[Alpine-info] Forwarded mail partially invisible in Outlook

Olaf Skibbe olaf at kravcenko.com
Mon Feb 19 14:50:18 PST 2024


Dear Eduardo,

Thanks for the extensive explanations.

A few remarks:

On Mon, 19 Feb 2024 at 11:21, Eduardo Chappa wrote:


> The problem is not Alpine, the problem is the outlook interface.


Just to avoid any misunderstandings: I used the Outlook web interface
(OWA), but the same behavior can be observed by the (locally installed)
Outlook mail client.


> When a message is exported through the web, the default is to export

> certain parts but not all. In theory the full message could be

> exported, but the default is to export a part of it. What I mean is

> that when you open the message to read it the client has a choice,

> they can either pick the html part (default) or the text/plain part.

> The latter has to be requested explicitly. You could get both, but

> that would be slow, or you could request the full message (even

> slower), so guess what the Outlook interface is doing: Picking up the

> default, that is the HTML part.


Yes, I understand this. But I assume there is more to it. There are many
clients which can be defaulted to show the HTML part.

All clients I know of (including Outlook) would show the text/plain part
when a mail contains only this.

All clients I know of (excluding Outlook) would show the text/plain
part, if this is the only content part of the actual mail, even if an
attached mail contains an HTML part. They can distinguish between the
actual mail text and the attachment. (I assume this depends of the
declaration of the parts?)

Even Outlook can do this. When I add only an inline picture, *or* when I
add only an attached file to the mail which is to be forwarded, Outlook
behaves fine and displays the text/plain part of the actual mail
*together* with the HTML part of the forwarded mail.

But obviously, when the mail which is to be forwarded contains the right
choice of attachments (inline picture *and* attached file), Outlook can
be tricked into not showing the text/plain part of the actual mail.


> Would it be better to add html editing capabilities to Alpine?

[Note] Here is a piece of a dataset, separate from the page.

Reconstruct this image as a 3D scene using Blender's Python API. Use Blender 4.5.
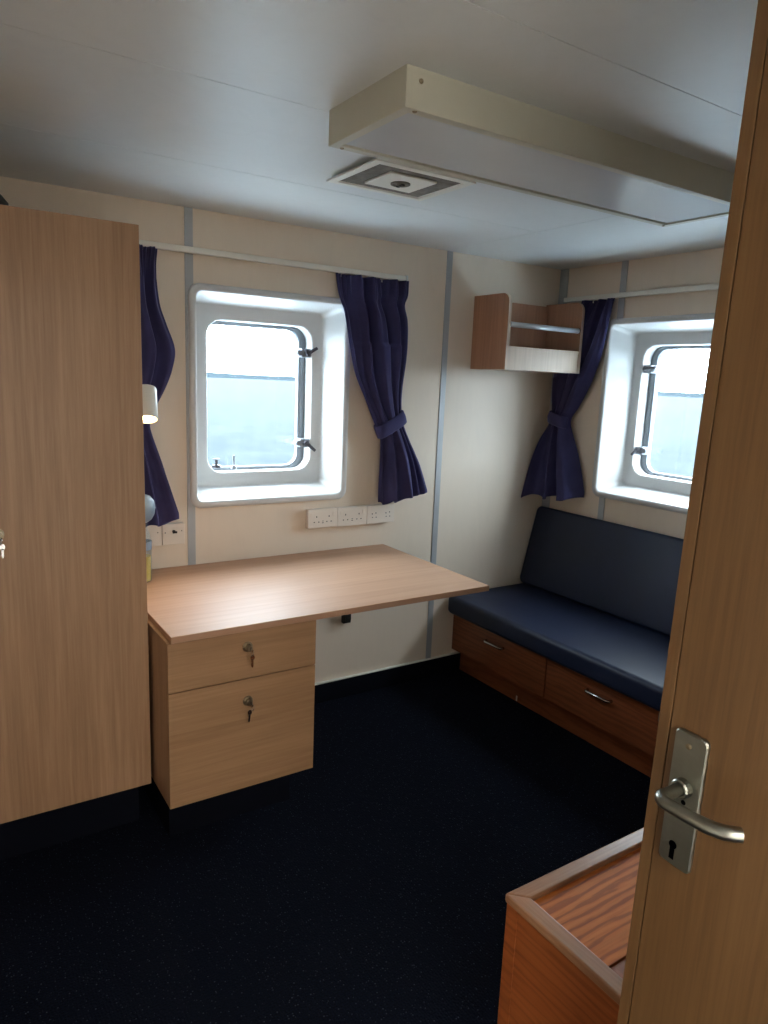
import bpy, bmesh, math, random
from mathutils import Vector, Matrix
random.seed(7)
for o in list(bpy.data.objects):
    bpy.data.objects.remove(o, do_unlink=True)
scn = bpy.context.scene
COL = scn.collection
PI = math.pi

# ------------------------------------------------------------------ camera
CAM = Vector((-2.874, -2.765, 1.516))
YAW, PITCH, ROLL, FPX = math.radians(33.394), math.radians(-10.623), math.radians(2.33), 708.35
fw = Vector((math.sin(YAW) * math.cos(PITCH), math.cos(YAW) * math.cos(PITCH), math.sin(PITCH)))
rt = Vector((math.cos(YAW), -math.sin(YAW), 0.0))
up = rt.cross(fw)
rt2 = rt * math.cos(ROLL) + up * math.sin(ROLL)
up2 = -rt * math.sin(ROLL) + up * math.cos(ROLL)
cd = bpy.data.cameras.new('camera')
cd.sensor_fit = 'VERTICAL'
cd.sensor_height = 24.0
cd.sensor_width = 18.0
cd.lens = FPX * 24.0 / 1024.0
cd.clip_start = 0.02
cd.clip_end = 20000
cam = bpy.data.objects.new('camera', cd)
M = Matrix((rt2, up2, -fw)).transposed().to_4x4()
M.translation = CAM
cam.matrix_world = M
COL.objects.link(cam)
scn.camera = cam

# ------------------------------------------------------------------ world, exposure, daylight
scn.view_settings.view_transform = 'Standard'
scn.view_settings.look = 'None'
scn.view_settings.gamma = 1.0
scn.view_settings.use_curve_mapping = False
scn.view_settings.exposure = 0.36
SKY = 21.0
world = bpy.data.worlds.new('overcast_sky')
scn.world = world
world.use_nodes = True
wn = world.node_tree
wn.nodes.clear()
wo = wn.nodes.new('ShaderNodeOutputWorld')
wb = wn.nodes.new('ShaderNodeBackground')
wt = wn.nodes.new('ShaderNodeTexCoord')
ws = wn.nodes.new('ShaderNodeSeparateXYZ')
wr = wn.nodes.new('ShaderNodeValToRGB')
wn.links.new(wt.outputs['Generated'], ws.inputs[0])
wn.links.new(ws.outputs['Z'], wr.inputs[0])
wr.color_ramp.elements[0].position = 0.0
wr.color_ramp.elements[0].color = (0.76, 0.88, 1.0, 1)
wr.color_ramp.elements[1].position = 0.6
wr.color_ramp.elements[1].color = (0.82, 0.91, 1.0, 1)
wn.links.new(wr.outputs[0], wb.inputs['Color'])
wb.inputs['Strength'].default_value = SKY
wn.links.new(wb.outputs[0], wo.inputs[0])
CORRIDOR_W = 30.0
READING_W = 5.0


def portal(name, loc, rot, sx, sz):
    l = bpy.data.lights.new(name, 'AREA')
    l.shape = 'RECTANGLE'
    l.size = sx
    l.size_y = sz
    l.cycles.is_portal = True
    o = bpy.data.objects.new(name, l)
    o.location = loc
    o.rotation_euler = rot
    COL.objects.link(o)


portal('daylight_portal', (-1.6275, 0.30, 1.41), (-PI / 2, 0, 0), 0.56, 0.70)
portal('daylight_portal', (0.30, -0.705, 1.41), (0, PI / 2, 0), 0.70, 0.56)
cl = bpy.data.lights.new('corridor_light', 'AREA')
cl.shape = 'RECTANGLE'
cl.size = 1.2
cl.size_y = 0.25
cl.energy = CORRIDOR_W
cl.color = (1.0, 0.95, 0.89)
clo = bpy.data.objects.new('corridor_light', cl)
clo.location = (-2.5, -3.75, 2.06)
COL.objects.link(clo)


# ------------------------------------------------------------------ materials
def lin(c):
    c = c / 255.0
    return c / 12.92 if c <= 0.04045 else ((c + 0.055) / 1.055) ** 2.4


def rgb(r, g, b):
    return (lin(r), lin(g), lin(b), 1.0)


def new_mat(name):
    m = bpy.data.materials.new(name)
    m.use_nodes = True
    nt = m.node_tree
    return m, nt, nt.nodes['Principled BSDF']


def N(nt, kind, **kw):
    n = nt.nodes.new(kind)
    for k, v in kw.items():
        setattr(n, k, v)
    return n


def coords(nt, scale, space='Object'):
    tc = N(nt, 'ShaderNodeTexCoord')
    mp = N(nt, 'ShaderNodeMapping')
    mp.inputs['Scale'].default_value = scale
    nt.links.new(tc.outputs[space], mp.inputs['Vector'])
    return mp.outputs[0]


def noise(nt, vec, scale, detail=3, rough=0.5, dist=0.0):
    n = N(nt, 'ShaderNodeTexNoise')
    n.inputs['Scale'].default_value = scale
    n.inputs['Detail'].default_value = detail
    n.inputs['Roughness'].default_value = rough
    n.inputs['Distortion'].default_value = dist
    nt.links.new(vec, n.inputs['Vector'])
    return n.outputs['Fac']


def ramp(nt, fac, stops):
    r = N(nt, 'ShaderNodeValToRGB')
    while len(r.color_ramp.elements) < len(stops):
        r.color_ramp.elements.new(0.5)
    for e, (p, c) in zip(r.color_ramp.elements, stops):
        e.position = p
        e.color = c
    nt.links.new(fac, r.inputs[0])
    return r.outputs[0]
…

Not for me, thanks! Alpine allows me to do everything I want to with the
HTML mails I receive (if necessary I use the browser to view them, e.g.
for HTML tables). I hardly ever miss the possibility to compose HTML
mails.

By the way, thank you very much, Eduardo, for keeping Alpine alive! I am
using it for hours every day, and I am always impressed how good and
fast it is in handling large mailboxes.